_Provided data_

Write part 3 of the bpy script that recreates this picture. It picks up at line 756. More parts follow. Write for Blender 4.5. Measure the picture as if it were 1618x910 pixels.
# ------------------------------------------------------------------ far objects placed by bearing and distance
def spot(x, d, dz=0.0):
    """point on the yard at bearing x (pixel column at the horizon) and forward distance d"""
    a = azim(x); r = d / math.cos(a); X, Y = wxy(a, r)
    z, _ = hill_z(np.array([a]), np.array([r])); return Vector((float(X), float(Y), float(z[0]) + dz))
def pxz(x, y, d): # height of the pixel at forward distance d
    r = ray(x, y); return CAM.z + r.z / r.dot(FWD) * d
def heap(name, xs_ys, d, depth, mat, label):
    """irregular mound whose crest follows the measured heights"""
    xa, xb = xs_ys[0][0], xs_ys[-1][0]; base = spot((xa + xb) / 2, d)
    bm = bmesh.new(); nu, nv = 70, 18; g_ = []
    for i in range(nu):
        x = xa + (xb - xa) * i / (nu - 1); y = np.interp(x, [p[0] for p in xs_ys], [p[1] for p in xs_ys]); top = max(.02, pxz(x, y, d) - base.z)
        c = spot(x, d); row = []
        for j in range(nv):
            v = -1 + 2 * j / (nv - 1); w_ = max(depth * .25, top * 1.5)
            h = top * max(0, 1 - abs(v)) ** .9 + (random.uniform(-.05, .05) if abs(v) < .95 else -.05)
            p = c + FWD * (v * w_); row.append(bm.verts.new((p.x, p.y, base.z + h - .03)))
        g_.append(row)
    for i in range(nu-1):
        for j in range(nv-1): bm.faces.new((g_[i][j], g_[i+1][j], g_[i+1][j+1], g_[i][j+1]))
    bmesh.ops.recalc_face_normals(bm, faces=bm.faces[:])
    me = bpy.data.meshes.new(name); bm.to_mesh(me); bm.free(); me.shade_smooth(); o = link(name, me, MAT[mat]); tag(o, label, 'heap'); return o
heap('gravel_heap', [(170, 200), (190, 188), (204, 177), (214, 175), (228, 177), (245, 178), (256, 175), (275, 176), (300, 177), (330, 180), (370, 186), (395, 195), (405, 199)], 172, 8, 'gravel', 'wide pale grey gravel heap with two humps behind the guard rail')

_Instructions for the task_
Faithfully transcribe the whole of the data.

_Written response_
Write part 3 of the bpy script that recreates this picture. It picks up at line 756. More parts follow. Write for Blender 4.5. Measure the picture as if it were 1618x910 pixels.
# ------------------------------------------------------------------ far objects placed by bearing and distance
def spot(x, d, dz=0.0):
    """point on the yard at bearing x (pixel column at the horizon) and forward distance d"""
    a = azim(x); r = d / math.cos(a); X, Y = wxy(a, r)
    z, _ = hill_z(np.array([a]), np.array([r])); return Vector((float(X), float(Y), float(z[0]) + dz))
def pxz(x, y, d): # height of the pixel at forward distance d
    r = ray(x, y); return CAM.z + r.z / r.dot(FWD) * d
def heap(name, xs_ys, d, depth, mat, label):
    """irregular mound whose crest follows the measured heights"""
    xa, xb = xs_ys[0][0], xs_ys[-1][0]; base = spot((xa + xb) / 2, d)
    bm = bmesh.new(); nu, nv = 70, 18; g_ = []
    for i in range(nu):
        x = xa + (xb - xa) * i / (nu - 1); y = np.interp(x, [p[0] for p in xs_ys], [p[1] for p in xs_ys]); top = max(.02, pxz(x, y, d) - base.z)
        c = spot(x, d); row = []
        for j in range(nv):
            v = -1 + 2 * j / (nv - 1); w_ = max(depth * .25, top * 1.5)
            h = top * max(0, 1 - abs(v)) ** .9 + (random.uniform(-.05, .05) if abs(v) < .95 else -.05)
            p = c + FWD * (v * w_); row.append(bm.verts.new((p.x, p.y, base.z + h - .03)))
        g_.append(row)
    for i in range(nu-1):
        for j in range(nv-1): bm.faces.new((g_[i][j], g_[i+1][j], g_[i+1][j+1], g_[i][j+1]))
    bmesh.ops.recalc_face_normals(bm, faces=bm.faces[:])
    me = bpy.data.meshes.new(name); bm.to_mesh(me); bm.free(); me.shade_smooth(); o = link(name, me, MAT[mat]); tag(o, label, 'heap'); return o
heap('gravel_heap', [(170, 200), (190, 188), (204, 177), (214, 175), (228, 177), (245, 178), (256, 175), (275, 176), (300, 177), (330, 180), (370, 186), (395, 195), (405, 199)], 172, 8, 'gravel', 'wide pale grey gravel heap with two humps behind the guard rail')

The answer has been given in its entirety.